Il voto degli israeliani all’estero suscita forti passioni. L’acceso dibattito tocca un nervo sensibile del Paese: il diritto di chi ha scelto le spiagge di Miami o le confortevoli torri di Manhattan di immischiarsi negli affari di un Paese in guerra permanente con i suoi vicini.

A imporre l’agenda del governo è stato Adigdor Lieberman. Il ministro degli Esteri e leader del partito ultranazionalista Israel Beitenu si ritiene, per le sue origini moldave, il legittimo rappresentante della forte minoranza russa. Ed è convinto, probabilmente a ragione, che il suo partito trarrebbe vantaggio dal voto dei circa 100 mila immigrati russi che dopo aver fatto “alyia”, ovvero ottenuto la cittadinanza israeliana in base alla legge del ritorno, hanno scelto di fare fortuna altrove.

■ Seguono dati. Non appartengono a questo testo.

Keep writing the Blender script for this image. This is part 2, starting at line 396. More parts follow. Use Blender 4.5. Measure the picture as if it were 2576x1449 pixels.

Ha convinto Netanyahu che anche il suo Likud si rafforzerebbe attingendo al grande serbatoio di voti  statunitense, i circa 700 mila israeliani residenti a New York, Florida e California.

Non esiste uno studio sull’orientamento del voto all’estero, ma è lecito supporre che la destra ne trarrebbe vantaggio. E’ risaputo infatti che l’amore per la terra di Israele e la fermezza contro ogni compromesso territoriale sono più forti tra chi non è chiamato a difendere Israele con le armi. Lo stesso vale ancor di più per la diaspora. Non a caso Abraham Yehoshua polemizzò qualche tempo fa con la lobby ebraica americana, finaziatrice di progetti negli insediamenti, sostenendo che con la nascita di Israele esiste una scala nell’identità ebraica che pone al vertice chi ha scelto di far ritorno alla terra dei Padri e ne condivide al 100 per cento il destino.  

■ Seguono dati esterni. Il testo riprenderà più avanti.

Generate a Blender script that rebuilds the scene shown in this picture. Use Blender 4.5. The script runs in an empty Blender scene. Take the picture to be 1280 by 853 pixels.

E proprio qui è il punto. Se è vero che la maggior parte delle democrazie occidentali ha permesso agli emigrati di votare (buon ultima anche l’Italia, con effetti opposti a quelli che il centro destra aveva predetto), è altrettanto vero che in Israele la questione ha una valenza completamente diversa. Con il voto, si sceglie la classe politica chiamata a decidere su questioni “esistenziali”: la sicurezza di uno stato circondato da Paesi nemici senza neppure confini internazionalmente riconosciuti, la vita di soldati di leva, il costo di una guerra e il rischio della pace. Votare senza aver fatto il servizio militare o senza avere l’obbligo della riserva o anche solo senza dover inviare i propri figli alle armi può suonare effettivamente, come sostiene la Livni, immorale. La leader di Kadima per questa battaglia può contare anche su alcuni partiti della coalizione di governo: i laburisti di Barak e lo Shas, il partito ultraortodosso. I primi non hanno nulla da guadagnare dal voto all’estero. I secondi  temono l’effetto boomerang: un compromesso possibile che apra le porte del voto all’estero solo per chi ha fatto la leva. Il timore di Shas  è che il principio possa in futuro essere esteso anche ai residenti in Israele. E la stragrande maggioranza della sua base elettorale, gli ultraortodossi, non va alle armi adducendo motivi religiosi.